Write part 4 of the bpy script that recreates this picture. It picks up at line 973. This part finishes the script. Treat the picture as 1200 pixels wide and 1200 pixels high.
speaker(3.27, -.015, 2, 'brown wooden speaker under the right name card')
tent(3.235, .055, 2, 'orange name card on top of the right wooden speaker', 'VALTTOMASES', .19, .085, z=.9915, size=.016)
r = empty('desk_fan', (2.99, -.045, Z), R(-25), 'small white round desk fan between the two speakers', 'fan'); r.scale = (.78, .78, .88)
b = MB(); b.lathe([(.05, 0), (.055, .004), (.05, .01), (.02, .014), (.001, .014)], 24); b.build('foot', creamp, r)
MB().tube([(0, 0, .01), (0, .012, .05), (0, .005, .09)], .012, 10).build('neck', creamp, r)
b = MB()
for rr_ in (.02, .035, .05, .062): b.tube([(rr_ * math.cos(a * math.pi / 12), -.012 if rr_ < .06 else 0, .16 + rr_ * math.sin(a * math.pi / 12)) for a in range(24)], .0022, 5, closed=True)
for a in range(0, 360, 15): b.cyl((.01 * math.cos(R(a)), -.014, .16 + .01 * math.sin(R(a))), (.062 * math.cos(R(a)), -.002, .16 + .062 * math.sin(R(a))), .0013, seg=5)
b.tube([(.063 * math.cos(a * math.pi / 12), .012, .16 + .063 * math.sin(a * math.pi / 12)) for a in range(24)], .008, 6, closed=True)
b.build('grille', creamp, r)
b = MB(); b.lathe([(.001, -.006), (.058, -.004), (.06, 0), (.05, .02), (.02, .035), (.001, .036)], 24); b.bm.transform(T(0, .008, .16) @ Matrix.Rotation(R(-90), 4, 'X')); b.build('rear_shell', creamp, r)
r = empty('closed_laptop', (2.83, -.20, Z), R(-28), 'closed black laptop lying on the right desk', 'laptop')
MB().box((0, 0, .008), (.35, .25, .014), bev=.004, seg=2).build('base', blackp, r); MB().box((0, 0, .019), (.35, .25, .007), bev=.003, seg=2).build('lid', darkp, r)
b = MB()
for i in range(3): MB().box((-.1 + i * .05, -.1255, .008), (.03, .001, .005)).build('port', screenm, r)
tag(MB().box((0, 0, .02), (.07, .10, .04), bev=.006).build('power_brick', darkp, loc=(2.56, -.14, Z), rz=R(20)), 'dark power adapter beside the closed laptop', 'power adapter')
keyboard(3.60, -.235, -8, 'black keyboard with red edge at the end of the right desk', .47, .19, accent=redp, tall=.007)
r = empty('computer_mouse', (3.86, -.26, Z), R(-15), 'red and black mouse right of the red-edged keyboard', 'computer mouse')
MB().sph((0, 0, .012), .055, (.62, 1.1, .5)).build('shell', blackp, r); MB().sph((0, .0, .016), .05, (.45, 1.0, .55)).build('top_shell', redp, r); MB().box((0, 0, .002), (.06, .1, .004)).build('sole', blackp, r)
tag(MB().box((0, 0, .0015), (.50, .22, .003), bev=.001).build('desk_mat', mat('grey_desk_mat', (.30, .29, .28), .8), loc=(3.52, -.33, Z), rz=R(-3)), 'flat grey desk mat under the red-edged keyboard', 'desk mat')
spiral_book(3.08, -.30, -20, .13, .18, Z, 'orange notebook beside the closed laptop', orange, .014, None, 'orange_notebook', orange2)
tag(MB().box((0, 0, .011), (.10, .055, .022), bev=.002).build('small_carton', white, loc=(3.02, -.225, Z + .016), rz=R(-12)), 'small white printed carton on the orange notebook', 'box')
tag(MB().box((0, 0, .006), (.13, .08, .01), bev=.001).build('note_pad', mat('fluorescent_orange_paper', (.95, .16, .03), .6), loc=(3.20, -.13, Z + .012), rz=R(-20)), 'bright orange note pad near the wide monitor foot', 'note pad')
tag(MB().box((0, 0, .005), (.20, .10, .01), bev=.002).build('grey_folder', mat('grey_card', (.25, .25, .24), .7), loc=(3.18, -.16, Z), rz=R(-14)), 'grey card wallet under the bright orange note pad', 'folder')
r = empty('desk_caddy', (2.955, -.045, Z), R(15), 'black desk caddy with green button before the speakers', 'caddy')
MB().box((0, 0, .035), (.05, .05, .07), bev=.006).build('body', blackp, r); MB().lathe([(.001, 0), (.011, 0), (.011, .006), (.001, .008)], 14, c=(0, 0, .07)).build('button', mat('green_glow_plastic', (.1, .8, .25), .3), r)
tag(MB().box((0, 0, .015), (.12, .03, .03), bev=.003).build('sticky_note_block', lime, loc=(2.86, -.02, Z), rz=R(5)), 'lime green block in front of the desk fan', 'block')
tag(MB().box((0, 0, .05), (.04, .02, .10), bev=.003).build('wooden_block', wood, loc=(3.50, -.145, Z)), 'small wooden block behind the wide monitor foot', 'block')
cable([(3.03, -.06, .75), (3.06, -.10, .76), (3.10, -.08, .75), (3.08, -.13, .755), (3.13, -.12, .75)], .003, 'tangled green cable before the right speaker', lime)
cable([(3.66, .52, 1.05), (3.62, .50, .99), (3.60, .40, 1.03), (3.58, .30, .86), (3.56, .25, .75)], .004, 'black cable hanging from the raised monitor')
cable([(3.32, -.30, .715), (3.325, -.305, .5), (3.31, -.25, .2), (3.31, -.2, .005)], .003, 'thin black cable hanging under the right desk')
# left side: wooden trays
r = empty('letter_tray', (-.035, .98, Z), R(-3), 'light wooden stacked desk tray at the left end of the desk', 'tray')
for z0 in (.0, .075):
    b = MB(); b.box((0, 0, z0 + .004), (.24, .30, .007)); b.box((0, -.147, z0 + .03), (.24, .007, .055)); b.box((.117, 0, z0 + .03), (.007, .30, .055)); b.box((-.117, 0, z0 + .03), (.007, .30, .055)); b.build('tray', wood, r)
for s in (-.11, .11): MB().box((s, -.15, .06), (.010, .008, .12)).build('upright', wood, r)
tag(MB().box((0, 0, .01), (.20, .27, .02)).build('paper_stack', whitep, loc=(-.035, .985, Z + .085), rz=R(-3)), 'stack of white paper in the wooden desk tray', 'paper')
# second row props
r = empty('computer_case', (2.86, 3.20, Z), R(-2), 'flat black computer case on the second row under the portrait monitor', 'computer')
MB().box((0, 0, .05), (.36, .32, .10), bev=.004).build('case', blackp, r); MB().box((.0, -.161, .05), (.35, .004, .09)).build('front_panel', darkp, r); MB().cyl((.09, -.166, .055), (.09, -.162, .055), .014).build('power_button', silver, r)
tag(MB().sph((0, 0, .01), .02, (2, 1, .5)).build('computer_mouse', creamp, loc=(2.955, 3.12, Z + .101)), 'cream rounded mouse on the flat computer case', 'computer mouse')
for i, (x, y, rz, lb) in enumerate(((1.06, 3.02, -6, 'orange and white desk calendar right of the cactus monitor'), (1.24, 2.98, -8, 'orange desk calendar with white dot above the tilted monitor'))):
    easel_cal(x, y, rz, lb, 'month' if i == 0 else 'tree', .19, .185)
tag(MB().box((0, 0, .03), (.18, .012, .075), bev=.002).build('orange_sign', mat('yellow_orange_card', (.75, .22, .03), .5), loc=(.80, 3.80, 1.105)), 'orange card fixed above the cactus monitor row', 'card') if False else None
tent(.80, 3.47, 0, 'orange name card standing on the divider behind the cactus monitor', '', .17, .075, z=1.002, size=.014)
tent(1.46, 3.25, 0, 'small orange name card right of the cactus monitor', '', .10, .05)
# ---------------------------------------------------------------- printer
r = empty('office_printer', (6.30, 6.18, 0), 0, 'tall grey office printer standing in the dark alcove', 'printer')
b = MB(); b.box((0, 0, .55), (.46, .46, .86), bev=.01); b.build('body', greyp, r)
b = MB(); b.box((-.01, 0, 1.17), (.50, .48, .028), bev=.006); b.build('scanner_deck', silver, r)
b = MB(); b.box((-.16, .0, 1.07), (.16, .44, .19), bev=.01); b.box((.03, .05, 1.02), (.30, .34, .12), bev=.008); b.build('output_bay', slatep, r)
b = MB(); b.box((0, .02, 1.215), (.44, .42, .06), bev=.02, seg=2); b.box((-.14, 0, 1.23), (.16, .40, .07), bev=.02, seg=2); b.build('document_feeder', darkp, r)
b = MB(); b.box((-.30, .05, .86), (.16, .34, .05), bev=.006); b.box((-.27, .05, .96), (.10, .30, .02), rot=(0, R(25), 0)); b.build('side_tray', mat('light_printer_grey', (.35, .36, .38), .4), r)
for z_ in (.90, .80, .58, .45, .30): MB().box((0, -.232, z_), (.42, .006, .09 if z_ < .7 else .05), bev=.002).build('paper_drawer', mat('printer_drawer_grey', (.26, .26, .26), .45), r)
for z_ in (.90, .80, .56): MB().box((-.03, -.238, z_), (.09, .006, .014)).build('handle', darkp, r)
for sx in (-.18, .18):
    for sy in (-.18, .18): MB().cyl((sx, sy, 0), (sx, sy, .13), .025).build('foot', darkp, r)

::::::

Which lines in the data above contain "wide"? Show each one.

Write part 4 of the bpy script that recreates this picture. It picks up at line 973. This part finishes the script. Treat the picture as 1200 pixels wide and 1200 pixels high.
tag(MB().box((0, 0, .006), (.13, .08, .01), bev=.001).build('note_pad', mat('fluorescent_orange_paper', (.95, .16, .03), .6), loc=(3.20, -.13, Z + .012), rz=R(-20)), 'bright orange note pad near the wide monitor foot', 'note pad')
tag(MB().box((0, 0, .05), (.04, .02, .10), bev=.003).build('wooden_block', wood, loc=(3.50, -.145, Z)), 'small wooden block behind the wide monitor foot', 'block')